U.S. Senate Foreign Relations Committee Ranking Member Richard Lugar, April 15, 2008

"This century will be, to a large extent, about energy. Energy security is a theme where NATO is in the process of defining its added value. Protection of critical energy infrastructure. You've heard me before. It has been discussed already previously. NATO doesn’t certainly not carry the primary responsibility in the framework of energy security. NATO's not an economic organization. But there is certainly added value to be defined and you can be sure and certain that energy security will also figure on the agenda of the Bucharest Summit."

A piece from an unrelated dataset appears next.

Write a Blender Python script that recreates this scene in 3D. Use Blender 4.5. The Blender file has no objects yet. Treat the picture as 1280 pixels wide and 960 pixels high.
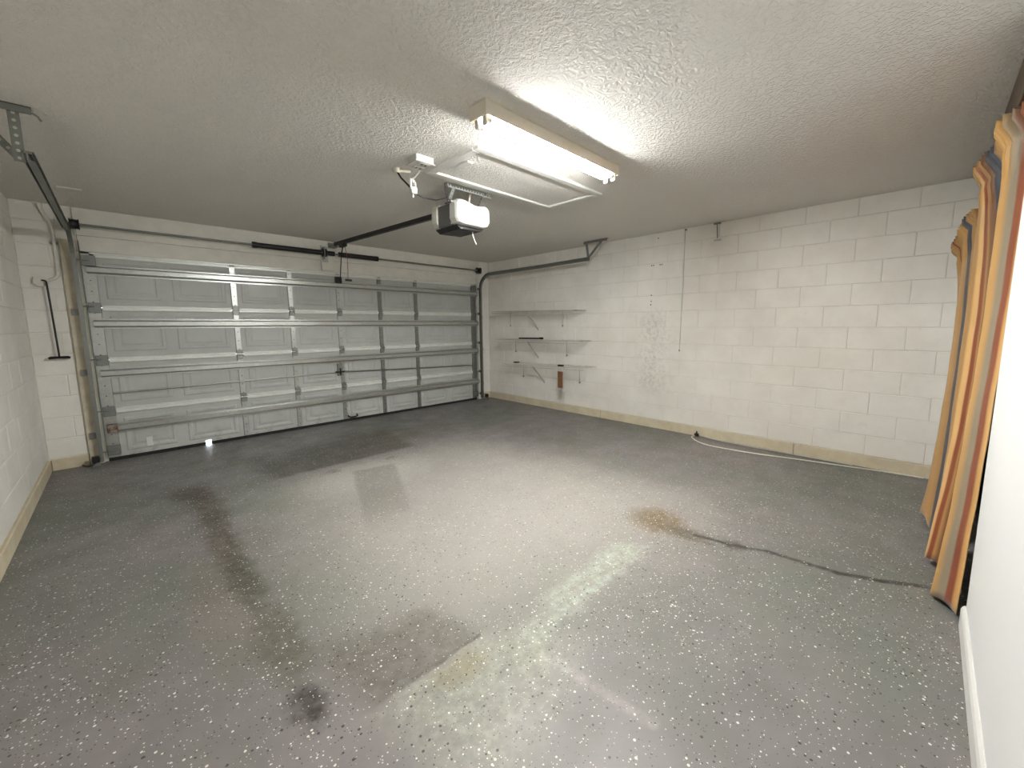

Jaap de Hoop Scheffer, NATO Secretary-General, January 10, 2008

"We do have to do something about the energy problem. I can tell you that nothing has really taken me aback more as secretary of State than the way that the politics of energy is -- I will use the word warping -- diplomacy around the world. It has given extraordinary power to some states that are using that power in not very good ways for the international system, states that would otherwise have very little power. It is sending some states that are growing very rapidly in an all-out search for energy -- states like China, states like India -- that is really sending them into parts of the world where they've not been seen before, and challenging, I think, for our diplomacy. It is, of course, an energy supply that is still heavily dependent on hydrocarbons, which makes more difficult our desire to have growth, environmental protection and reliable energy supply all in a package."
U.S. Secretary of State Condoleeza Rice, April 5, 2006 testimony before the Committee on Foreign Relations of the U.S. Senate.